I know that adaptability is a rather vital life skill, and even I have become pretty good at mastering it. Sometimes, however, I wish I could just draw up a rocking chair on that big white porch, sip tea and gossip with my friends, long into the night.

1 comment:

Unknown said...

I work in IT, so I'm obligated to try to sell you on the benefits of any new technology. I have a PDA, and I admit that I love how it makes me feel much less guilty about taking the noon flight out on Friday. But, some technology facilitates life, and other technology replaces life. Facebook is the latter. People get in fights in real life over what happens on facebook. Discussions about facebook happen at dinner. My coworkers update their status in between drinks at the bar. This is the definition of insanity.

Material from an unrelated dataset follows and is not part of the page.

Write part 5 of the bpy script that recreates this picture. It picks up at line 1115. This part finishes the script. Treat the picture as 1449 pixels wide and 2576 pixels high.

One of the biggest transitions I had to make when I started traveling for work was simply not having a home. It is a surprisingly difficult transition. There's definitely something about having a "home base", as you say. It's a comfort thing, I think. This are the streets I know. These are the woods I grew up in. This is the school where I wasted taxpayer money learning how to beat a proficiency test. I think we're hardwired to tie these memories geographically. There's something freeing about the transition away from that tethering.

You want to settle down, and I can empathize. I occasionally get that feeling as well, especially when I'm sitting at Detroit Metro during another 4 hour weather delay. It would be nice to sip lemonade on the porch on a mild spring day, instead of sipping Coke Zero again at Gate B4.

Is anything stopping you, though? Porches are available all over the country. Where do you want that porch to be? Maybe this isn't the best economy to be moving around, but at the same time if you have no real ties to Chicago, then it will be just as easy to get a job anywhere else.

Although I do think it would be madness to spend all of winter in Chicago and then leave before it gets nice.